Saturday, November 29, 2014

Le transizioni.

Non so dire se le domande che mi faccio siano troppe o poche, ma so che me ne faccio alcune.
Una di queste ricorre spesso in questo ultimo periodo e non è neutra, ma porta con sé una qualità, come direbbe il mio insegnante Michael. Lo stupore.
Accade durante le lezioni di danza, dove è naturale che mentre lavoro mi domandi cosa stia comportando la pratica dello yoga.
È ovvio che me lo chieda. Da sempre, per imparare la danza non ho usato altro che lei stessa, la danza. Cosa succede a un corpo se di punto in bianco inizia una nuova disciplina che è diversa, ma va a lavorare in un modo che presenta delle affinità e con lo stesso strumento, che è sempre il corpo, e non quello di qualcun altro, ma il mio.
La domanda che mi faccio in ogni esercizio è: mi toglie o mi aggiunge? E cosa?
E siccome la risposta finora è che mi aggiunge e basta, questo mi turba. Primo perché è vero che non siamo mai contenti e secondo perché non esiste nulla che aggiunga e basta, è necessario che tolga anche, è necessaria la sua parte oscura, negativa, perché esista. Ma io non la trovo.
Sono sfumature, sensazioni di frazioni di secondo che non saprei neppure descrivere, percezioni diverse, attimi minuscoli che mi parlano di mondi nuovi all'interno del mio corpo che vengono da lì, da quell'altra parte.
Due su tutte spiccano però in maniera più consistente.
La forza del centro, che credevo di avere, ma non è la stessa. Perché c'è centro e centro. C'è quello a cui devi pensare e che è attaccato a tutto il resto e c'è quello che è slegato da tutto, o meglio per mezzo del quale puoi slegare tutto. E grazie a quell'unico puntino, ti senti libera, diversa. Puoi anche andare fuori asse, perché lui sa dove riportarti. È più che un centro, è un punto di fiducia attorno al quale puoi far ruotare tutto il resto come più ti aggrada. È una cosa inesistente, non puoi vederla, ma c'è e è come un fuoco che ti fa sentire presente e consapevole negli esercizi. È un punto a cui puoi attaccarti e che ti tiene come una mano che non ti molla mai, ma non ti trattiene e non ti limita.
E poi ce n'è un'altra forse ancora più considerevole.
Tendevo a porre la mia attenzione sull'inizio e la fine di un esercizio.
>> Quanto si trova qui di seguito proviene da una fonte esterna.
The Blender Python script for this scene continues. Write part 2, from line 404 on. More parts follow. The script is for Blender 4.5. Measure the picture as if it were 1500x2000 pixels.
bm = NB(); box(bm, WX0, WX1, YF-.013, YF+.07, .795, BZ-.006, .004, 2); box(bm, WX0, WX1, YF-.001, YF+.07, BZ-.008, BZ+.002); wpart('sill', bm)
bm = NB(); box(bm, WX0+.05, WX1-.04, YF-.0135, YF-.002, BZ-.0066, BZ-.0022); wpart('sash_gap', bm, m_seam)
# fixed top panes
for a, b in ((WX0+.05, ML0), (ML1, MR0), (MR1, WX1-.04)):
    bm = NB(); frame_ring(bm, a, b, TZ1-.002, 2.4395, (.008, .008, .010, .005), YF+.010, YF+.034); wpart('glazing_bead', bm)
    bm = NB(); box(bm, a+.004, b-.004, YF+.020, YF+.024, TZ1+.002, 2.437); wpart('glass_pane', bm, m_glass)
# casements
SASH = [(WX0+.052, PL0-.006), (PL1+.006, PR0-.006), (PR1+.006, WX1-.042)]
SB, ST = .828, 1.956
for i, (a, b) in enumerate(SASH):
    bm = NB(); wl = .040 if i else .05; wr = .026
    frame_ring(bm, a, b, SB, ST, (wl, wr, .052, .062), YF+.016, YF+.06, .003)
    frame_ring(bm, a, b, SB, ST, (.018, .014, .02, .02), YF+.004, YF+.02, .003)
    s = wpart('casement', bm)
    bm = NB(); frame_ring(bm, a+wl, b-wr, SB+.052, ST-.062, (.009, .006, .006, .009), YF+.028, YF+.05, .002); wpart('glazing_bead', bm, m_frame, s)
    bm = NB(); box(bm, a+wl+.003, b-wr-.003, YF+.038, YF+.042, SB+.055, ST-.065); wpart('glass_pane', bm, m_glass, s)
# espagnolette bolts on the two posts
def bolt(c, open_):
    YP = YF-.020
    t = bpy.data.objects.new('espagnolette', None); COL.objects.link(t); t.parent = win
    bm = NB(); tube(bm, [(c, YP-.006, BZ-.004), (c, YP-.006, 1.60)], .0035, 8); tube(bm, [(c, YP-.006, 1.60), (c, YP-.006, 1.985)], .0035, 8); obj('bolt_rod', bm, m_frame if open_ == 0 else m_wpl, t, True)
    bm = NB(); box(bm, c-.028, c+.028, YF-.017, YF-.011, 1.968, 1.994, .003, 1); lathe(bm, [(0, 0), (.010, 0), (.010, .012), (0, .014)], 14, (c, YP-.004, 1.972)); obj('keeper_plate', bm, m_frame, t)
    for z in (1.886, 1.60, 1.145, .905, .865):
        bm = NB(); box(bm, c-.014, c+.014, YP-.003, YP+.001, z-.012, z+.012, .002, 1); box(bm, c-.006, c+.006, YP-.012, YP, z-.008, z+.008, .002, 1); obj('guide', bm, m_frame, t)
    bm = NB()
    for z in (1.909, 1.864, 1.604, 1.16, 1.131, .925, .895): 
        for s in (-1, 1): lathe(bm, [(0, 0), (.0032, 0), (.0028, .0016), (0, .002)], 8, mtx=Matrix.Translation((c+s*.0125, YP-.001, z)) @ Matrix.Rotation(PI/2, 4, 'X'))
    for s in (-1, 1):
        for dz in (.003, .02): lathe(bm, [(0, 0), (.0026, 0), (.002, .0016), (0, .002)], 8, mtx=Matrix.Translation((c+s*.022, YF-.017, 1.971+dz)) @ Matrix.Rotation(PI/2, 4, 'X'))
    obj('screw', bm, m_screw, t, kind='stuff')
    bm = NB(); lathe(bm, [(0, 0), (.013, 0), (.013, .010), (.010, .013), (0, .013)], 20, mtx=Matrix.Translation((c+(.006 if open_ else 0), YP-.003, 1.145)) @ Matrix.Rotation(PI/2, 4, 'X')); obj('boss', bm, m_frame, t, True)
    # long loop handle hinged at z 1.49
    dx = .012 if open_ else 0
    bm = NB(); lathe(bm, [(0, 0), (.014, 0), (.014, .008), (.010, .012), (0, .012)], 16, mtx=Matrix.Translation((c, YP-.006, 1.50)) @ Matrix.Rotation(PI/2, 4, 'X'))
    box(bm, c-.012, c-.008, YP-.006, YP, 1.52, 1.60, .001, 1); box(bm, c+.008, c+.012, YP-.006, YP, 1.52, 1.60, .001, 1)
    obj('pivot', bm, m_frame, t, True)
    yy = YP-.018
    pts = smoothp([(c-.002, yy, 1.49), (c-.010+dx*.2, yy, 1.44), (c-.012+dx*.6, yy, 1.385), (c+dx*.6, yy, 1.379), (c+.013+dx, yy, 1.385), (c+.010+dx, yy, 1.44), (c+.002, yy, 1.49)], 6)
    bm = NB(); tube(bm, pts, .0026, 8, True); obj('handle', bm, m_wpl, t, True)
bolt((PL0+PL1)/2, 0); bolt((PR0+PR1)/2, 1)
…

O meglio, in ogni esercizio ci sono dei punti chiave, delle tappe, che sono quelle più importanti, o almeno così pensavo, che vuol dire badare poco al passaggio fra l'una e l'altra. Invece lì in mezzo c'è un mondo. Significa non mollare mai, significa curare il percorso, significa guidare l'energia.
Credo di aver scoperto che sono le fasi di transizione a dare senso al punto di arrivo, anche al più minuscolo e quel mondo lì, finché non lo scopri, è sconosciuto, ma quando inizi a vederlo capisci che ti stai perdendo il meglio, che c'è un sacco di roba a cui non facevi caso e che valeva la pena scoprire. È come quando inizi a leggere i fumetti che fino al giorno prima avevi ignorato perché non ti interessavano e scopri che è la cosa più bella del mondo e ce ne sono scatole piene tutte per te da leggere. E allora la vita diventa bellissima.
Questo sono le transizioni. Tra un passé e una quinta, c'è un piede che torna giù e che ha un sacco di roba da raccontare.
Naturalmente, la domanda che segue è: cosa è più importante, i punti di arrivo o le transizioni, appunto, il modo in cui ci arrivi?
Perché il modo in cui ci arrivi fa una grandissima differenza.
Curare quei millimetri può cambiare la vita.
Perché può cambiare un passé.
E i mondi sono intercambiabili.
Perché forse non c'è confine tra l'uno e l'altro.